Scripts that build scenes
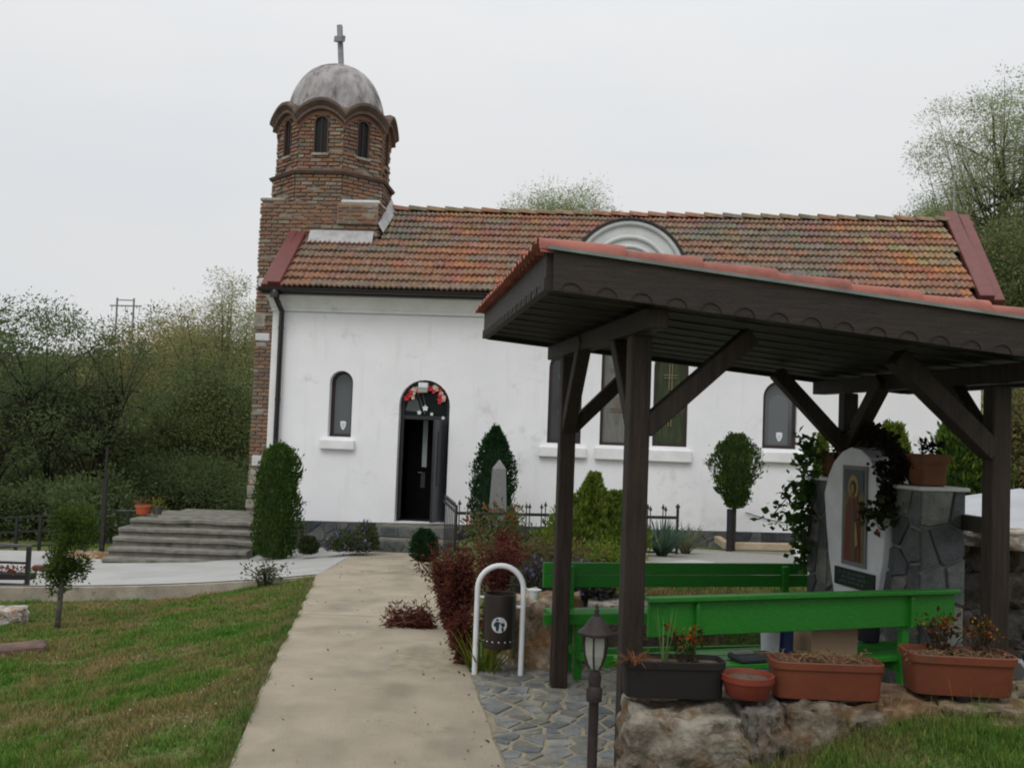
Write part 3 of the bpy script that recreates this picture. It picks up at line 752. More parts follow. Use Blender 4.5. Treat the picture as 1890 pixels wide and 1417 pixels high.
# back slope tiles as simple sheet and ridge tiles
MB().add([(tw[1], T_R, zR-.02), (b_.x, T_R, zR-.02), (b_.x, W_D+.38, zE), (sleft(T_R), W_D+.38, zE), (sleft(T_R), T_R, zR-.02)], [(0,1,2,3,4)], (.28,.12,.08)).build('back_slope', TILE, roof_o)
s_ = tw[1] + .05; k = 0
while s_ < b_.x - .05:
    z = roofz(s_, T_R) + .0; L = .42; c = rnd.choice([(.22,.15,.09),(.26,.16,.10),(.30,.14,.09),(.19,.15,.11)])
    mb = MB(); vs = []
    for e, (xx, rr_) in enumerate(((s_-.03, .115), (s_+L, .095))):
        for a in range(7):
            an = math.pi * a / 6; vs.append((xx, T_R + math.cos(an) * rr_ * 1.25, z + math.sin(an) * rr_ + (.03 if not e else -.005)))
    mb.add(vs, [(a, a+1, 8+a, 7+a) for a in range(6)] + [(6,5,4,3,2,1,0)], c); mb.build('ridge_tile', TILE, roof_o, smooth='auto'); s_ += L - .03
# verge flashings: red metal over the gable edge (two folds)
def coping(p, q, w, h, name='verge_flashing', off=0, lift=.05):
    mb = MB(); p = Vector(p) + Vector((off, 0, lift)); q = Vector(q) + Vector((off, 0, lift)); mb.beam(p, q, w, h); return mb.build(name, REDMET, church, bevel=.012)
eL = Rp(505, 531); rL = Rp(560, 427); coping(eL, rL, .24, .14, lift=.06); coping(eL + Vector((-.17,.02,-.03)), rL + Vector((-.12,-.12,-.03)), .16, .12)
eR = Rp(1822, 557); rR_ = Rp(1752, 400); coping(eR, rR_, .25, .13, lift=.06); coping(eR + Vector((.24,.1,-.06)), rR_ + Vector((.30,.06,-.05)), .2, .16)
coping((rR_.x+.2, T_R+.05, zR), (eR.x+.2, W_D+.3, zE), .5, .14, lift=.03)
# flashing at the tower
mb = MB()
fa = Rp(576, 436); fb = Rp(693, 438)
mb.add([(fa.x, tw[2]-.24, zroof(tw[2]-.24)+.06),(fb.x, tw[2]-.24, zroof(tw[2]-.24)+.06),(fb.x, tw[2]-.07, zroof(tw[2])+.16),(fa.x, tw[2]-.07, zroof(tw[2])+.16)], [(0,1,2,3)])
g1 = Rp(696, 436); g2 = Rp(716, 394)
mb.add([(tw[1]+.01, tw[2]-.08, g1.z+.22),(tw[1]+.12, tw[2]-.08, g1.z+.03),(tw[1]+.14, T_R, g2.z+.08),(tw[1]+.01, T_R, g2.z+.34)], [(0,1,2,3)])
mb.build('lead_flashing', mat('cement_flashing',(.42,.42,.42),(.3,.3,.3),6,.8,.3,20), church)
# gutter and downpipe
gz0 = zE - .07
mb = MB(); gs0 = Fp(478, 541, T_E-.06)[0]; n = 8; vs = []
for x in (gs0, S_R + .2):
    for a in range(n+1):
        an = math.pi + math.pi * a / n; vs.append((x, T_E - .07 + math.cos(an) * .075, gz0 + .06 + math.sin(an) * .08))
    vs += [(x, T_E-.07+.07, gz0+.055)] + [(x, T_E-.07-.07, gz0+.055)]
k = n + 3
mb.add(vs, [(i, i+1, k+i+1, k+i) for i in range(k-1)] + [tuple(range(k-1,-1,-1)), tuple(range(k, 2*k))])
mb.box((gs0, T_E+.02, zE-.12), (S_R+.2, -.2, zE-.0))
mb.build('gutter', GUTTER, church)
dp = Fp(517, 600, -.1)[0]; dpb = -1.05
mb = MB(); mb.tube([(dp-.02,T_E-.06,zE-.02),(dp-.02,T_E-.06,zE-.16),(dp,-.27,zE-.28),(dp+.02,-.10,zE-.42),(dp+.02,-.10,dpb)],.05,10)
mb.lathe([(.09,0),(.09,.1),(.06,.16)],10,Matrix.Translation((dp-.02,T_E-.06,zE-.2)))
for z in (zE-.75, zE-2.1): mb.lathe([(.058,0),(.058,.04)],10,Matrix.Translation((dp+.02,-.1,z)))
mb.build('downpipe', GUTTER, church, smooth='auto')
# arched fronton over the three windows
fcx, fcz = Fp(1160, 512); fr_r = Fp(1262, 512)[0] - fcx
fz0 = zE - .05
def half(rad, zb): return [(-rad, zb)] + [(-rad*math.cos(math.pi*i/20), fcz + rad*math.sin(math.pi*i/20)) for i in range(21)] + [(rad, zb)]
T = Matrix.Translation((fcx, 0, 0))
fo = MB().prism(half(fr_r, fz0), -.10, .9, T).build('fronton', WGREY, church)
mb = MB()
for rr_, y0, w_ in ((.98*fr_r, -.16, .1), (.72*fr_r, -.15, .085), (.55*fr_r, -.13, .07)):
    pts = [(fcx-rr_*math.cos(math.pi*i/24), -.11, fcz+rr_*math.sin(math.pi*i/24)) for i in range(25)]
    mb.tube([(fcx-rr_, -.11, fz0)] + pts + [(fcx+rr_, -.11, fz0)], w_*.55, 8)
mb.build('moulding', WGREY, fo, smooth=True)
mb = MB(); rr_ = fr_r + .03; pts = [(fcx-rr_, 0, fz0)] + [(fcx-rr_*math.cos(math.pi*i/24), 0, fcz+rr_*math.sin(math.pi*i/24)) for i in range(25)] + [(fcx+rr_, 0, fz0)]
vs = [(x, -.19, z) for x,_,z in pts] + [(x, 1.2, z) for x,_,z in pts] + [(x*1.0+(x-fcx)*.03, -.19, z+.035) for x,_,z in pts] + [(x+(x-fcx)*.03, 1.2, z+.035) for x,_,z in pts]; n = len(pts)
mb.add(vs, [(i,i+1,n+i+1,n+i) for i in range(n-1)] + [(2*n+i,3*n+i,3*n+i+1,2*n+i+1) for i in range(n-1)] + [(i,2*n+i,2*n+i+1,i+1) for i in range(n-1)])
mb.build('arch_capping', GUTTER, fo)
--
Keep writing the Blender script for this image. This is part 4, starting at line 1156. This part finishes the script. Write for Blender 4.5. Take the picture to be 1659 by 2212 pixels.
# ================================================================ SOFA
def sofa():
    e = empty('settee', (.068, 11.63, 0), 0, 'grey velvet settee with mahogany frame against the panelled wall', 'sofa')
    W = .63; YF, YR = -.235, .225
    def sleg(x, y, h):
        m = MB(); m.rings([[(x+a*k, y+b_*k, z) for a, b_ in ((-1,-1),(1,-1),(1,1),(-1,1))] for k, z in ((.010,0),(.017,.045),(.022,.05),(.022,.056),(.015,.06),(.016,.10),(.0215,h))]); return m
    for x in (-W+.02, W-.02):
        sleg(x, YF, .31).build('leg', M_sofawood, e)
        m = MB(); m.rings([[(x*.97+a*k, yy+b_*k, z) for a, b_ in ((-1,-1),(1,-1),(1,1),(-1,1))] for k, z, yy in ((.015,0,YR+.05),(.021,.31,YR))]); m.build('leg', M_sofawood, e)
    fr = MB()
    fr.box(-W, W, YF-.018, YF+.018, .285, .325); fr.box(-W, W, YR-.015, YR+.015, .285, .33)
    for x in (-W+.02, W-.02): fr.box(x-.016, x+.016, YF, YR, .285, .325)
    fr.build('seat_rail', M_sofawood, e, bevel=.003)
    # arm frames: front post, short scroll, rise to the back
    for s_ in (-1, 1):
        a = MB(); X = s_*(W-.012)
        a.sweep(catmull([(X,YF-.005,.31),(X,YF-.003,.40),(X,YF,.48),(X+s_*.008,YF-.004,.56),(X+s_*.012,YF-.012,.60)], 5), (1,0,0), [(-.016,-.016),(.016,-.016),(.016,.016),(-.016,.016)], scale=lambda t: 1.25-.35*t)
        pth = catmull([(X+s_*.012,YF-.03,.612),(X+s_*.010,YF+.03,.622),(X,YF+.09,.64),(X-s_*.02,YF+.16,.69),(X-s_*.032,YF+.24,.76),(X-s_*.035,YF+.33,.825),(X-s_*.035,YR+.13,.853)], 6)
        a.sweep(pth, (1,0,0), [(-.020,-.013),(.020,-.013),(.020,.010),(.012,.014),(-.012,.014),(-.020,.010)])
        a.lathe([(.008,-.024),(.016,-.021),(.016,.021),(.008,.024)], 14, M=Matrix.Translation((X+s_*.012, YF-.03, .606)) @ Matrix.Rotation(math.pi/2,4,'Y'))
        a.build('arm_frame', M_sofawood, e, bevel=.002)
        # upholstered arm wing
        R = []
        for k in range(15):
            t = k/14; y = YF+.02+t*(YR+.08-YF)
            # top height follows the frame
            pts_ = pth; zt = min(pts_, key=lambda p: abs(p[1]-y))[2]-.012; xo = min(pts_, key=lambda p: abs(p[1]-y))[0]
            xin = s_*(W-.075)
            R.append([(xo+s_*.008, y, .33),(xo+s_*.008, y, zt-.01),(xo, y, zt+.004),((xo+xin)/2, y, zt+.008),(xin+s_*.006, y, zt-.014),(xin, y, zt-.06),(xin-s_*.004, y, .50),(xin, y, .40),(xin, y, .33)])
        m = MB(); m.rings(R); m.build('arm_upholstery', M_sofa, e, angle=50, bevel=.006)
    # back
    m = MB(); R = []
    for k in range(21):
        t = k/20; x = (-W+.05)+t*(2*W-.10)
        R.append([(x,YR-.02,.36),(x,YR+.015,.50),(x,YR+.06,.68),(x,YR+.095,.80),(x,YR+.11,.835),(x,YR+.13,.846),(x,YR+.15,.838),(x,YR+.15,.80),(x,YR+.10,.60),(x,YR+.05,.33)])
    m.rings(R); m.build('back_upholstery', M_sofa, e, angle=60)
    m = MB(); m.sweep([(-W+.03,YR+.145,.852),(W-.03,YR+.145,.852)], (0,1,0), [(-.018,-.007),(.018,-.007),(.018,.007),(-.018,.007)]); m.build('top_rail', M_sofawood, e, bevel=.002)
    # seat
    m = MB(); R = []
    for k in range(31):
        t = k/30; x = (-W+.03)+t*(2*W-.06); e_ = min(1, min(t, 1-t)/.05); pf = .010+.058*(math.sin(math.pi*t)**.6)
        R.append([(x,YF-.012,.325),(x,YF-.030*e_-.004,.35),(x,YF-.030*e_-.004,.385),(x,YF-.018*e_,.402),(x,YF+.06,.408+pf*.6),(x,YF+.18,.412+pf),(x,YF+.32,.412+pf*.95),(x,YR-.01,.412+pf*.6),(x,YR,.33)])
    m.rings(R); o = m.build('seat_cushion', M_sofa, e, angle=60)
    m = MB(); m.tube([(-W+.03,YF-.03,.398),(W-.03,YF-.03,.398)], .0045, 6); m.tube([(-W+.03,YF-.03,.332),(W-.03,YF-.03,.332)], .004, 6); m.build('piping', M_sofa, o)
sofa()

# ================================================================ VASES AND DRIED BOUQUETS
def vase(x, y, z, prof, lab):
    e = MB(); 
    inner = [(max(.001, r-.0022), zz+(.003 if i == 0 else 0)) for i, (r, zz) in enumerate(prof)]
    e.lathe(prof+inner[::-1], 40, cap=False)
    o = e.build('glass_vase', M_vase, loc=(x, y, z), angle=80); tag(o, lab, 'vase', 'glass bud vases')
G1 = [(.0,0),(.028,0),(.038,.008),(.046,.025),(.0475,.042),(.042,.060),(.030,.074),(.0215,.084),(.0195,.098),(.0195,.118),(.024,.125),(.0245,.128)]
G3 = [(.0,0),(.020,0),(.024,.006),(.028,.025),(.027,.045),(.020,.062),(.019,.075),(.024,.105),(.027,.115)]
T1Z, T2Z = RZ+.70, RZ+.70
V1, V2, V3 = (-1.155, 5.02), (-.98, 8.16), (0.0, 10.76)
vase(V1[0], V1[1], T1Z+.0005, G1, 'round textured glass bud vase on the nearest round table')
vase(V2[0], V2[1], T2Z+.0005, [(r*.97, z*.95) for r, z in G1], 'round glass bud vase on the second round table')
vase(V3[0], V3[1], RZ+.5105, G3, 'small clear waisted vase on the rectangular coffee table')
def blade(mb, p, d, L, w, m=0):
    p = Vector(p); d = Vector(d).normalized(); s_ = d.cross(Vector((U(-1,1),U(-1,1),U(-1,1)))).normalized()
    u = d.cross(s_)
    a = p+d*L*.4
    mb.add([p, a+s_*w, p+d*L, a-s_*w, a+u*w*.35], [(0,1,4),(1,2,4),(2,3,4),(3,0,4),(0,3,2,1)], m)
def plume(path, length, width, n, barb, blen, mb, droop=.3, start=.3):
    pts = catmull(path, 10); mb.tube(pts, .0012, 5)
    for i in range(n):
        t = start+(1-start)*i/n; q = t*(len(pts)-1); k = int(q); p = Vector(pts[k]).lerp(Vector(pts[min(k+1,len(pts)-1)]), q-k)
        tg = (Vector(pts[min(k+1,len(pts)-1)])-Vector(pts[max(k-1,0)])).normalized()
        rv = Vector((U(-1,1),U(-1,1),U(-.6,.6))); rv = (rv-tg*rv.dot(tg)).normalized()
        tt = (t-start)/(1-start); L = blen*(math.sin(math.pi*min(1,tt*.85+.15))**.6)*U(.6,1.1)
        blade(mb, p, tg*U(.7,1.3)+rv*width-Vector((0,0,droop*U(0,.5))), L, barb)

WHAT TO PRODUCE
From the entries above, return each line with the word "this" in it.

EXERCISE OUTPUT
Write part 3 of the bpy script that recreates this picture. It picks up at line 752. More parts follow. Use Blender 4.5. Treat the picture as 1890 pixels wide and 1417 pixels high.
Keep writing the Blender script for this image. This is part 4, starting at line 1156. This part finishes the script. Write for Blender 4.5. Take the picture to be 1659 by 2212 pixels.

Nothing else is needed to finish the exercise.